──────── Data shown

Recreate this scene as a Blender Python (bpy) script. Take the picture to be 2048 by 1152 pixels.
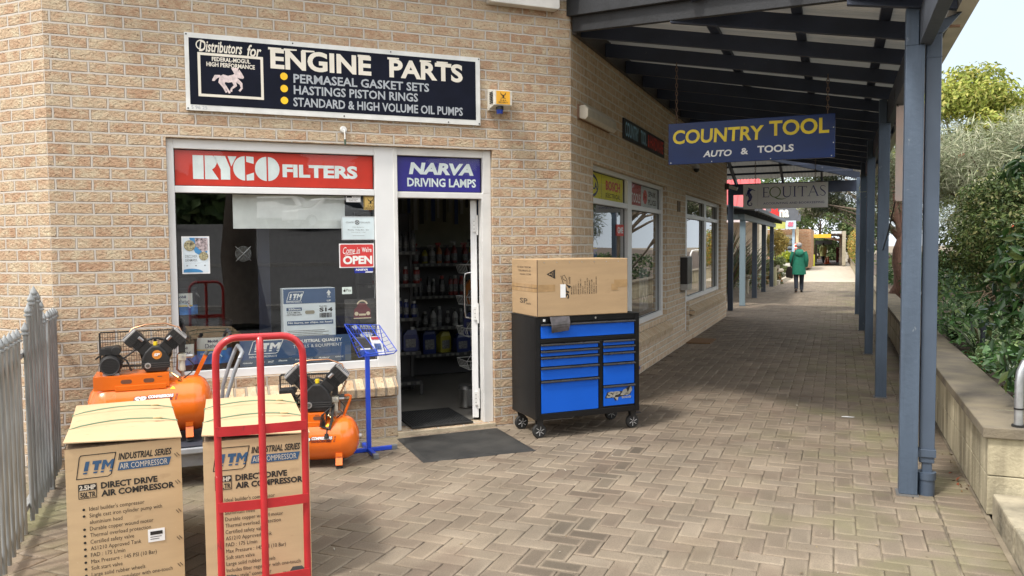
import bpy, math, random
import numpy as np
from mathutils import Vector, Matrix
R = math.radians
random.seed(7)
rng = np.random.default_rng(7)
for o in list(bpy.data.objects):
    bpy.data.objects.remove(o)
S = bpy.context.scene
COL = S.collection

# ------------------------------------------------------------------ camera, sky, sun, exposure
cd = bpy.data.cameras.new('camera')
cam = bpy.data.objects.new('camera', cd)
COL.objects.link(cam)
yaw, pitch, roll = R(22.134), R(-3.0165), R(-0.5326)
fw = Vector((-math.sin(yaw)*math.cos(pitch), math.cos(yaw)*math.cos(pitch), math.sin(pitch)))
rt = Vector((math.cos(yaw), math.sin(yaw), 0))
up = rt.cross(fw)
r2 = rt*math.cos(roll) + up*math.sin(roll)
u2 = -rt*math.sin(roll) + up*math.cos(roll)
cam.matrix_world = Matrix(((r2.x, u2.x, -fw.x, 0), (r2.y, u2.y, -fw.y, 0), (r2.z, u2.z, -fw.z, 1.63), (0, 0, 0, 1)))
cd.sensor_width = 36
cd.lens = 1600/2048*36
cd.clip_start = 0.05
cd.clip_end = 2000
S.camera = cam

SUN_EL, SUN_AZ = R(58), math.atan2(-0.42, -0.91)      # azimuth of the sun measured as atan2(x, y)
w = bpy.data.worlds.new('World')
S.world = w
w.use_nodes = True
nt = w.node_tree
nt.nodes.clear()
wo = nt.nodes.new('ShaderNodeOutputWorld')
bg = nt.nodes.new('ShaderNodeBackground')
sk = nt.nodes.new('ShaderNodeTexSky')
sk.sky_type = 'NISHITA'
sk.sun_disc = False
sk.sun_elevation = SUN_EL
sk.sun_rotation = SUN_AZ
sk.air_density = 1.0
sk.dust_density = 3.5
sk.ozone_density = 1.0
bg.inputs['Strength'].default_value = 0.15
veil = nt.nodes.new('ShaderNodeMix')                   # thin high cloud over the whole sky
veil.data_type = 'RGBA'
veil.inputs['Factor'].default_value = 0.8
veil.inputs['B'].default_value = (6.3, 6.5, 6.6, 1)
gtc = nt.nodes.new('ShaderNodeTexCoord')                # the haze glows round the sun and fades to pale blue opposite it
gdot = nt.nodes.new('ShaderNodeVectorMath'); gdot.operation = 'DOT_PRODUCT'
gdot.inputs[1].default_value = (math.sin(SUN_AZ)*math.cos(SUN_EL), math.cos(SUN_AZ)*math.cos(SUN_EL), math.sin(SUN_EL))
gmr = nt.nodes.new('ShaderNodeMapRange'); gmr.interpolation_type = 'SMOOTHSTEP'
gmr.inputs['From Min'].default_value = -0.35; gmr.inputs['From Max'].default_value = 0.85
gmx = nt.nodes.new('ShaderNodeMix'); gmx.data_type = 'RGBA'
gmx.inputs['A'].default_value = (9.0, 9.3, 9.6, 1); gmx.inputs['B'].default_value = (12.0, 11.8, 11.4, 1)
nt.links.new(gtc.outputs['Generated'], gdot.inputs[0]); nt.links.new(gdot.outputs['Value'], gmr.inputs['Value'])
nt.links.new(gmr.outputs[0], gmx.inputs['Factor'])
cdot = nt.nodes.new('ShaderNodeVectorMath'); cdot.operation = 'DOT_PRODUCT'      # pale blue kept low in the view; sky elsewhere raised to fill the verandah
cdot.inputs[1].default_value = Vector((0.26, 0.90, 0.36)).normalized()
cmr = nt.nodes.new('ShaderNodeMapRange'); cmr.interpolation_type = 'SMOOTHSTEP'
cmr.inputs['From Min'].default_value = 0.82; cmr.inputs['From Max'].default_value = 0.975
ccl = nt.nodes.new('ShaderNodeTexNoise'); ccl.inputs['Scale'].default_value = 3.5; ccl.inputs['Detail'].default_value = 6
cbl = nt.nodes.new('ShaderNodeMix'); cbl.data_type = 'RGBA'
cbl.inputs['A'].default_value = (3.3, 4.0, 4.7, 1); cbl.inputs['B'].default_value = (4.6, 5.1, 5.5, 1)
ctp = nt.nodes.new('ShaderNodeMix'); ctp.data_type = 'RGBA'
nt.links.new(gtc.outputs['Generated'], cdot.inputs[0]); nt.links.new(cdot.outputs['Value'], cmr.inputs['Value'])
nt.links.new(gtc.outputs['Generated'], ccl.inputs['Vector']); nt.links.new(ccl.outputs['Fac'], cbl.inputs['Factor'])
nt.links.new(cmr.outputs[0], ctp.inputs['Factor']); nt.links.new(gmx.outputs['Result'], ctp.inputs['A']); nt.links.new(cbl.outputs['Result'], ctp.inputs['B'])
nt.links.new(ctp.outputs['Result'], veil.inputs['B'])
nt.links.new(sk.outputs[0], veil.inputs['A'])
nt.links.new(veil.outputs['Result'], bg.inputs['Color'])
nt.links.new(bg.outputs[0], wo.inputs['Surface'])

sd = bpy.data.lights.new('sun', 'SUN')
sd.energy = 2.3
sd.angle = R(7)
sd.color = (1, 0.94, 0.85)
so = bpy.data.objects.new('sun', sd)
COL.objects.link(so)
sdir = Vector((math.sin(SUN_AZ)*math.cos(SUN_EL), math.cos(SUN_AZ)*math.cos(SUN_EL), math.sin(SUN_EL)))
so.rotation_euler = sdir.to_track_quat('Z', 'Y').to_euler()
so.location = (0, 0, 12)

S.view_settings.view_transform = 'Standard'
S.view_settings.look = 'None'
S.view_settings.exposure = 0.70
S.view_settings.gamma = 1
S.cycles.use_denoising = True
S.cycles.max_bounces = 8
S.cycles.transparent_max_bounces = 12
S.cycles.caustics_reflective = False
S.cycles.caustics_refractive = False

# ------------------------------------------------------------------ materials
MATS = {}

def M(name, col, rough=0.6, metal=0.0, var=0.12, scale=6.0, bump=0.0, bscale=60.0, stretch=None, coat=0.0, spec=0.5, col2=None, emit=0.0):
    """plain surface with a little wear: noise moves the colour and the roughness"""
    if name in MATS:
        return MATS[name]
    m = bpy.data.materials.new(name)
    m.use_nodes = True
    n = m.node_tree
    p = n.nodes['Principled BSDF']
    p.inputs['Roughness'].default_value = rough
    p.inputs['Metallic'].default_value = metal
    p.inputs['Specular IOR Level'].default_value = spec
    p.inputs['Coat Weight'].default_value = coat
    tc = n.nodes.new('ShaderNodeTexCoord')
    src = tc.outputs['Object']
    if stretch:
        mp = n.nodes.new('ShaderNodeMapping')
        mp.inputs['Scale'].default_value = stretch
        n.links.new(src, mp.inputs[0])
        src = mp.outputs[0]
    nz = n.nodes.new('ShaderNodeTexNoise')
    nz.inputs['Scale'].default_value = scale
    nz.inputs['Detail'].default_value = 6
    n.links.new(src, nz.inputs['Vector'])
    mx = n.nodes.new('ShaderNodeMix')
    mx.data_type = 'RGBA'
    lo = tuple(max(0, c*(1-var)) for c in col)
    hi = tuple(min(1, c*(1+var)) for c in col) if col2 is None else col2
    mx.inputs['A'].default_value = lo+(1,)
    mx.inputs['B'].default_value = tuple(hi)+(1,)
    rp = n.nodes.new('ShaderNodeMapRange')
    rp.inputs['From Min'].default_value = 0.3
    rp.inputs['From Max'].default_value = 0.7
    n.links.new(nz.outputs['Fac'], rp.inputs['Value'])
    n.links.new(rp.outputs[0], mx.inputs['Factor'])
    n.links.new(mx.outputs['Result'], p.inputs['Base Color'])
    rr = n.nodes.new('ShaderNodeMapRange')
    rr.inputs['To Min'].default_value = max(0.02, rough-0.08)
    rr.inputs['To Max'].default_value = min(1, rough+0.08)
    n.links.new(nz.outputs['Fac'], rr.inputs['Value'])
    n.links.new(rr.outputs[0], p.inputs['Roughness'])
    if bump:
        nb = n.nodes.new('ShaderNodeTexNoise')
        nb.inputs['Scale'].default_value = bscale
        nb.inputs['Detail'].default_value = 5
        n.links.new(tc.outputs['Object'], nb.inputs['Vector'])
        b = n.nodes.new('ShaderNodeBump')
        b.inputs['Strength'].default_value = bump
        b.inputs['Distance'].default_value = 0.01
        n.links.new(nb.outputs['Fac'], b.inputs['Height'])
        n.links.new(b.outputs[0], p.inputs['Normal'])
    if emit:
        p.inputs['Emission Color'].default_value = col+(1,)
        p.inputs['Emission Strength'].default_value = emit
    MATS[name] = m
    return m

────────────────

Exercise directions
Starting at the top of the listing above, please restate word for word each line up to and including the one that holds "S.camera = cam", omitting every image.

Task response
Recreate this scene as a Blender Python (bpy) script. Take the picture to be 2048 by 1152 pixels.
import bpy, math, random
import numpy as np
from mathutils import Vector, Matrix
R = math.radians
random.seed(7)
rng = np.random.default_rng(7)
for o in list(bpy.data.objects):
    bpy.data.objects.remove(o)
S = bpy.context.scene
COL = S.collection

# ------------------------------------------------------------------ camera, sky, sun, exposure
cd = bpy.data.cameras.new('camera')
cam = bpy.data.objects.new('camera', cd)
COL.objects.link(cam)
yaw, pitch, roll = R(22.134), R(-3.0165), R(-0.5326)
fw = Vector((-math.sin(yaw)*math.cos(pitch), math.cos(yaw)*math.cos(pitch), math.sin(pitch)))
rt = Vector((math.cos(yaw), math.sin(yaw), 0))
up = rt.cross(fw)
r2 = rt*math.cos(roll) + up*math.sin(roll)
u2 = -rt*math.sin(roll) + up*math.cos(roll)
cam.matrix_world = Matrix(((r2.x, u2.x, -fw.x, 0), (r2.y, u2.y, -fw.y, 0), (r2.z, u2.z, -fw.z, 1.63), (0, 0, 0, 1)))
cd.sensor_width = 36
cd.lens = 1600/2048*36
cd.clip_start = 0.05
cd.clip_end = 2000
S.camera = cam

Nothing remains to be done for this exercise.